Formatting
How to format (beautify) JSON
Minified JSON is fast to transfer but painful to read. Formatting adds indentation and line breaks so you can actually follow the structure — without changing a single value. Here's how it works and how to do it in seconds.
Updated July 20264 min read
What "formatting" JSON actually does
JSON is often stored and transmitted minified — all optional whitespace removed to keep the payload small:
{"name":"Ada","roles":["admin","editor"],"active":true}That's efficient for a machine but hard for a human. Formatting (also called beautifying or pretty-printing) re-writes the same data with indentation and line breaks:
{
"name": "Ada",
"roles": [
"admin",
"editor"
],
"active": true
}Both snippets encode exactly the same object. Formatting only touches whitespace, so it is always safe — you never risk changing a value by beautifying it.
How to format JSON in the browser
The fastest way is a tool that runs locally so your data never leaves your machine. In the JSON Viewer & Formatter:
- Paste your JSON into the input, or open a file.
- Switch the output to Formatted to see it pretty-printed with 2-space indentation.
- Use Copy to grab the beautified result, or Minify to collapse it back to a single compact line.
Validation runs as you type, so if the JSON can't be formatted you'll see exactly where the problem is (more on that below).
Formatting vs. minifying
These are two directions of the same operation. Reach for each when:
- Format when you're reading, reviewing, or debugging — logs, API responses, config files.
- Minify when you're shipping — embedding JSON in a request body, a data attribute, or a file where size matters.

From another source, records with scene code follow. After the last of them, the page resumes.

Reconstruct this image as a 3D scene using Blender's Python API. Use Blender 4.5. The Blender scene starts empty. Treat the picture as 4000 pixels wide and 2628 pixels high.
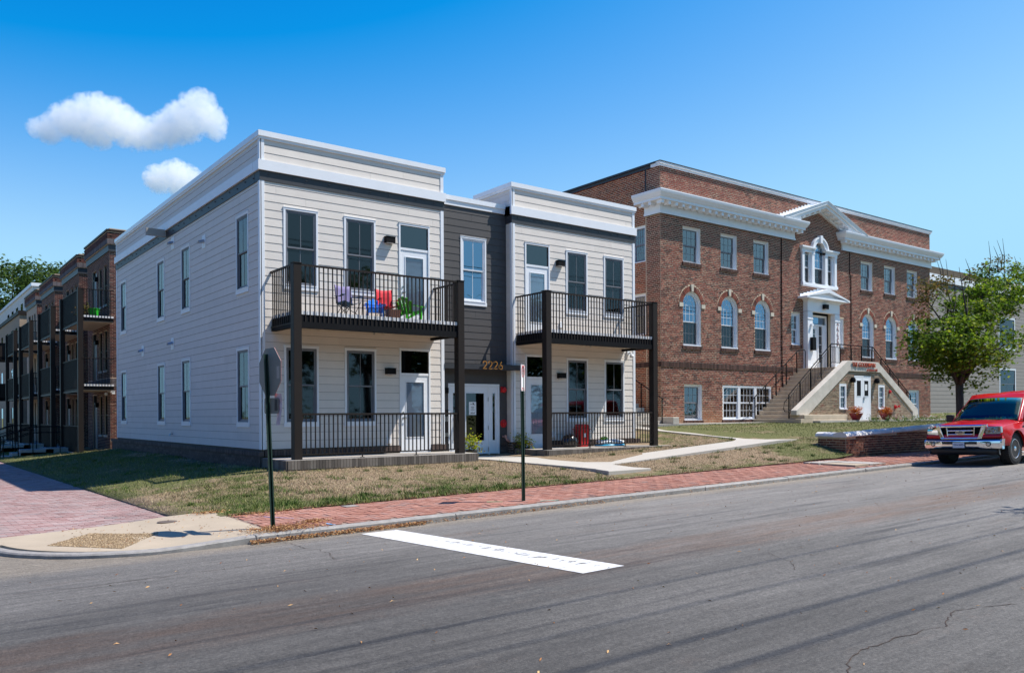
import bpy, math, random
import numpy as np
from mathutils import Vector, Matrix
random.seed(7); rng = np.random.default_rng(7)
scn = bpy.context.scene
COL = scn.collection
R = math.radians

# ------------------------------------------------------------ camera, sky, sun, exposure
CAMP = np.array([-7.1956, -19.3546, 0.8137])
YAW, ROLL, FPX = R(52.8), R(-0.33), 3240.0
cf = np.array([math.cos(YAW), math.sin(YAW), 0.0]); cr0 = np.array([math.sin(YAW), -math.cos(YAW), 0.0]); cu0 = np.array([0, 0, 1.0])
cR = cr0*math.cos(ROLL)+cu0*math.sin(ROLL); cU = -cr0*math.sin(ROLL)+cu0*math.cos(ROLL)
cam = bpy.data.cameras.new('camera'); camo = bpy.data.objects.new('camera', cam); COL.objects.link(camo)
camo.matrix_world = Matrix([[cR[i], cU[i], -cf[i], CAMP[i]] for i in range(3)]+[[0, 0, 0, 1]])
cam.sensor_width = 36; cam.lens = FPX/4000*36; cam.shift_y = (1617-1314)/4000
cam.clip_start = .1; cam.clip_end = 6000
scn.camera = camo
SUN = Vector((.53, -.30, 1.0)).normalized()
sun_el = math.asin(SUN.z); sun_az = math.atan2(SUN.x, SUN.y)
w = bpy.data.worlds.new('World'); scn.world = w; w.use_nodes = True
nt = w.node_tree; nt.nodes.clear()
wo = nt.nodes.new('ShaderNodeOutputWorld'); bg = nt.nodes.new('ShaderNodeBackground'); sky = nt.nodes.new('ShaderNodeTexSky')
sky.sky_type = 'NISHITA'; sky.sun_disc = False; sky.sun_elevation = sun_el; sky.sun_rotation = sun_az
sky.altitude = 100; sky.air_density = 1.0; sky.dust_density = .25; sky.ozone_density = 2.2
# the photograph's polarised, contrasty sky: one tone curve per channel over the whole sky
sepc = nt.nodes.new('ShaderNodeSeparateColor'); comc = nt.nodes.new('ShaderNodeCombineColor'); nt.links.new(sky.outputs[0], sepc.inputs[0])
for ch, (off, gain, top) in enumerate(((1.33, 2.15, 2.3), (1.15, 1.58, 4.3), (.0, 1.17, 5.8))):
    m1 = nt.nodes.new('ShaderNodeMath'); m1.operation = 'SUBTRACT'; nt.links.new(sepc.outputs[ch], m1.inputs[0]); m1.inputs[1].default_value = off
    m2 = nt.nodes.new('ShaderNodeMath'); m2.operation = 'MULTIPLY'; nt.links.new(m1.outputs[0], m2.inputs[0]); m2.inputs[1].default_value = gain
    m3 = nt.nodes.new('ShaderNodeMath'); m3.operation = 'SMOOTH_MIN'; nt.links.new(m2.outputs[0], m3.inputs[0]); m3.inputs[1].default_value = top; m3.inputs[2].default_value = 1.5
    m4 = nt.nodes.new('ShaderNodeMath'); m4.operation = 'MAXIMUM'; nt.links.new(m3.outputs[0], m4.inputs[0]); m4.inputs[1].default_value = .02
    nt.links.new(m4.outputs[0], comc.inputs[ch])
nt.links.new(comc.outputs[0], bg.inputs[0]); nt.links.new(bg.outputs[0], wo.inputs[0])
bg.inputs[1].default_value = .122
sl = bpy.data.lights.new('sun', 'SUN'); so = bpy.data.objects.new('sun', sl); COL.objects.link(so)
sl.energy = 5.0; sl.angle = R(.5); sl.color = (1, .955, .885)
so.rotation_euler = SUN.to_track_quat('Z', 'Y').to_euler()
scn.view_settings.view_transform = 'Standard'; scn.view_settings.look = 'None'; scn.view_settings.exposure = 0.52; scn.view_settings.gamma = 1
scn.render.engine = 'CYCLES'; scn.cycles.use_denoising = True; scn.cycles.max_bounces = 8; scn.cycles.transparent_max_bounces = 12
scn.cycles.caustics_reflective = False; scn.cycles.caustics_refractive = False

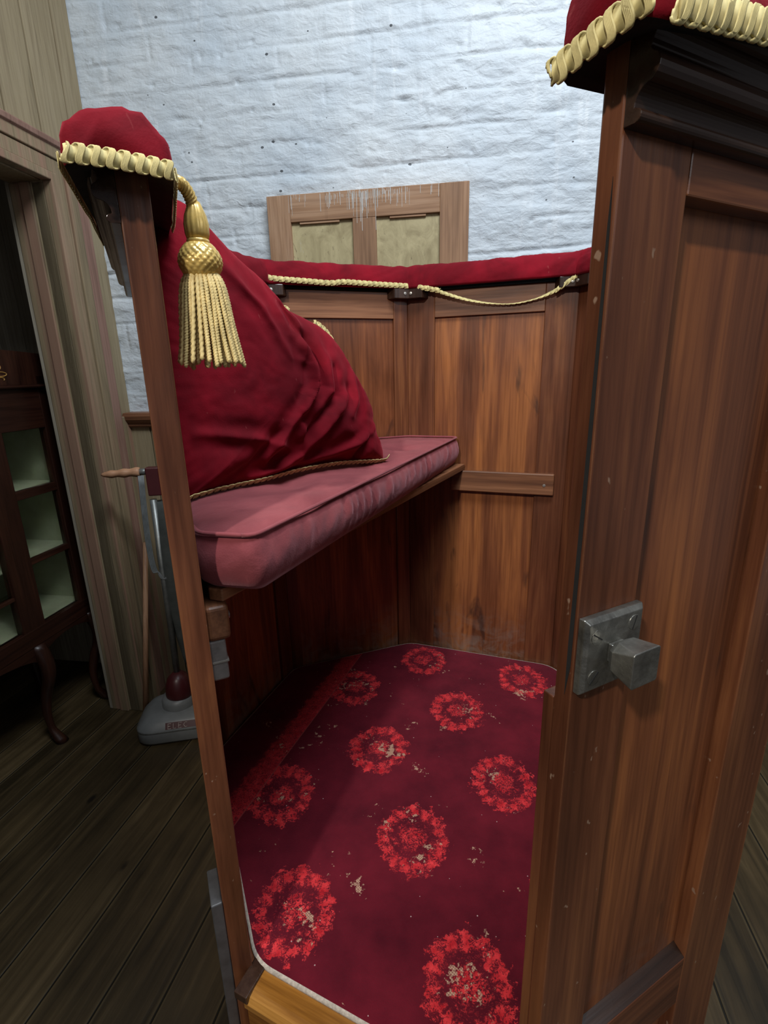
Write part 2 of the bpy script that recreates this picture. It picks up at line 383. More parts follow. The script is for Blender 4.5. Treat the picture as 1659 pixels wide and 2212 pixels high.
mb = MB(); mb.box(PW, AW, .178, .222, -.004, .012, 0, 2.03)
mb.extr([(0, 2.028), (.016, 2.03), (.020, 2.045), (.034, 2.052), (.036, 2.066), (.024, 2.074), (0, 2.076)], PW, AW, -2.6, .255)
tag(mb.build('trim_3', wood('pink', None), bev=.002), 'pinkish wooden strip running over and down beside the doorway', 'trim', kind='structure')
# reveal of the doorway and the recess behind it
mb = MB()
for k, (v0, v1, t) in enumerate(((-.045, -.004, 0), (-.085, -.047, .008), (-.125, -.087, .002))): mb.box(PW, AW, .05 - t, .09, v0, v1, 0, 1.945)
tag(mb.build('door_2', wood('pine', None, seed=3), bev=.003), 'grey worn jamb lining inside the doorway', 'door', kind='structure')
mb = MB()
for k in range(9): mb.box(PW, AW, .36, .40, -.126 - .115 * (k + 1), -.128 - .115 * k, 0, 2.5)
mb.box(PW, AW, .05, .40, -.14, -.12, 0, 2.5)
tag(mb.build('wall_recess_right', wood('grey', None, seed=5), bev=.003), 'pale grey boards on the side of the recess', 'wall', kind='structure')
tag(MB().box(PW, AW, -1.4, .40, -1.22, -1.18, 0, 2.5).build('wall_recess_back', wood('grey', None, seed=6)), 'dark back wall of the recess', 'wall', kind='structure')
tag(MB().box(PW, AW, -1.3, -1.25, -1.2, -.1, 0, 2.5).build('wall_recess_left', wood('grey', None, seed=6)), 'left side wall of the recess', 'wall', kind='structure')
mb = MB().box(PW, AW, -1.3, .38, -1.2, -.12, 2.08, 2.12)
tag(mb.build('ceiling', wood('dark', AW)), 'dark soffit over the recess', 'ceiling', kind='structure')

# ------------------------------------------------------------------ the pulpit
PF = .45; T = .03
T0 = .0185                                  # the doorway side at the right is thinner
Lp = V2((-.2257, .5666)); C_ = V2((.081, 1.5345)); Va = V2((.513, 1.377)); Vb = V2((.700, .960))
def off2(n1_, t1, n2_, t2):
    k = n1_.x * n2_.y - n1_.y * n2_.x; return Vector(((t1 * n2_.y - t2 * n1_.y) / k, (n1_.x * t2 - n2_.x * t1) / k, 0))
Rp = V2((.1590, .3740)) - nv(63) * T0; Vc = V2((.4980, .5470)) - off2(nv(63), T0, nv(28), T)
Vg = V2((-.435, 1.03)); Vh = V2((-.300, 1.395))
POLY = [Rp, Vc, Vb, Va, C_, Vh, Vg, Lp]       # counter-clockwise, inner faces
def seg_az(a, b): d = b - a; return math.degrees(atan2(d.x, d.y))
def outer(i, t=T):
    p = POLY[i]; t0 = t - .03 + T0
    if i == 0: n = nv(seg_az(POLY[0], POLY[1])); return p + n * t0
    if i == len(POLY) - 1: n = nv(seg_az(POLY[-2], POLY[-1])); return p + n * t
    n1_ = nv(seg_az(POLY[i - 1], p)); n2_ = nv(seg_az(p, POLY[i + 1]))
    if i == 1: return p + off2(n1_, t0, n2_, t)
    return p + (n1_ + n2_) * (t / (1 + n1_.dot(n2_)))
pulpit = empty('pulpit', (.1, 1.0, 0), 'octagonal panelled walnut pulpit with open doorway and red padded rim', 'pulpit')
ZT = 1.560
STW = {0: (.073, .075), 1: (.075, .075), 2: (.075, .0405), 3: (.0822, .080), 4: (.043, .033), 5: (.06, .06), 6: (.06, .055)}
for i in range(7):
    a, b_ = POLY[i], POLY[i + 1]; A = seg_az(a, b_); d = dv(A); n = nv(A); L = (b_ - a).length; w0, w1 = STW[i]; T = T0 if i == 0 else .03
    oa, ob = outer(i), outer(i + 1); zt = ZT if i not in (0, 6) else 1.545
    s0 = [a, a + d * w0, a + d * w0 + n * T, oa]; s1 = [b_ - d * w1, b_, ob, b_ - d * w1 + n * T]
    worn = i in (0, 6)
    for q, sd in ((s0, 1), (s1, 2)):
        MB().prism([(p.x, p.y) for p in q], .0 if i == 0 else .02, zt).build('stile', wood('walnut' if i in (0, 6) else 'rail' if i in (3, 2, 4) and False else 'walnut', None, worn, seed=i + sd), pulpit, bev=.0018)
    t_ = .0
    MB().box(a, A, w0, L - w1, t_, T, 1.490 if i != 0 else 1.466, zt).build('top_rail', wood('rail' if i in (2, 3, 4) else 'walnut', A), pulpit, bev=.0015)
    MB().box(a, A, w0, L - w1, .010 if i else 0, T, PF + .004, .545).build('bottom_rail', wood('walnut', A), pulpit, bev=.0015)
    MB().box(a, A, w0, L - w1, .010 if i else 0, T, .02, .10).build('base_rail', wood('walnut', A), pulpit, bev=.0015)
    MB().box(a, A, w0 - .004, L - w1 + .004, .008 if i else -.004, .013 if i else .0005, .06, 1.5).build('panel', wood('panel', None, seed=i * 3 + 1), pulpit)
    if i == 0:   # bevelled ledge on the outer face of the lower rail
        MB().extr([(.0005, .5451), (.0005, .556), (T - .0005, .5455)], a, A, w0, L - w1).build('ledge', wood('dark', A), pulpit, bev=.0005)
T = .03
# small tongue between doorway post and side wall, and a black strip painted in for its shaded slot
A63 = seg_az(Rp, Vc)
MB().box(Rp, A63, .0, .030, -.0125, -.0002, .455, 1.06).build('door_stop', wood('walnut', None, seed=9), pulpit, bev=.001)
sp_ = [(T0 - .0068, 1.07), (T0 - .0030, 1.10), (T0 - .0022, 1.30), (T0 - .0030, 1.44), (T0 - .0042, 1.47), (T0 - .0052, 1.44), (T0 - .0058, 1.30), (T0 - .0072, 1.12)]
MB().extr(sp_, Rp, A63, -.0004, .0005).build('split_shade', M_BLACK, pulpit)
# corner blocks under the rim
def corner_block(i, L=.05, dep=.026, z0=1.541, z1=1.568):
    p = POLY[i]; d0 = -dv(seg_az(POLY[i - 1], p)); d1 = dv(seg_az(p, POLY[i + 1])); na = -nv(seg_az(POLY[i - 1], p)); nb = -nv(seg_az(p, POLY[i + 1]))
    inner = p + (na + nb) * (dep / (1 + na.dot(nb)))
    q = [p, p + d0 * (L + .012), p + d0 * L + na * dep, inner, p + d1 * L + nb * dep, p + d1 * (L + .012)]
    o = MB().prism([(x.x, x.y) for x in q], z0, z1).build('corner_block', wood('dark', None, seed=i), pulpit, bev=.002)
    for dd, nn in ((d0, na), (d1, nb)):
        c = p + dd * .018 + nn * (dep + .0005) + Vector((0, 0, (z0 + z1) / 2))
        MB().lathe([(.0001, 0), (.0042, 0), (.0038, .0015), (.0001, .002)], c, 14, nn).build('screw', M_SCREW, o)
for i in (3, 4, 5): corner_block(i)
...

If you write JSON by hand in a code editor, you can also format programmatically with JSON.stringify(value, null, 2) for pretty output or JSON.stringify(value) to minify.
Why won't my JSON format?
A formatter can only pretty-print valid JSON. If nothing happens, the input almost always has one of these problems:
- Trailing commas —
{"a": 1,}is invalid; remove the comma after the last item. - Single quotes — JSON strings and keys must use double quotes, not
'single'quotes. - Unquoted keys —
{name: "Ada"}must be{"name": "Ada"}. - Comments — standard JSON does not allow
//or/* */comments. - Wrapping text — a leading label like
data = { … }or a trailing semicolon will break parsing.
A good formatter points to the exact line and column of the first error so you can fix it quickly. For the full rules, see JSON syntax explained.
Formatting large JSON files
Very large documents (tens of thousands of nodes) can be slow to read even when formatted. In that case, a tree view is often more useful than a wall of text: you can collapse branches and expand only what you need. Open big files in the workspace for a virtualized tree plus a filterable grid, or use the Tree view in the viewer for quick inspection.
Frequently asked questions
What does it mean to format or beautify JSON?
Formatting (or beautifying) JSON re-writes it with consistent indentation and line breaks so the structure is easy to read. It doesn't change the data — only the whitespace.
What is the difference between formatting and minifying?
Formatting adds whitespace to make JSON readable; minifying removes all optional whitespace to make the payload as small as possible. Both represent identical data.
How many spaces should JSON be indented?
Two spaces is the most common convention and the default in most tools, including JSON-Table. Four spaces and tabs are also valid — indentation is purely cosmetic.
Is it safe to format sensitive JSON online?
With JSON-Table, yes: formatting runs entirely in your browser and nothing is uploaded to a server, so private data never leaves your machine.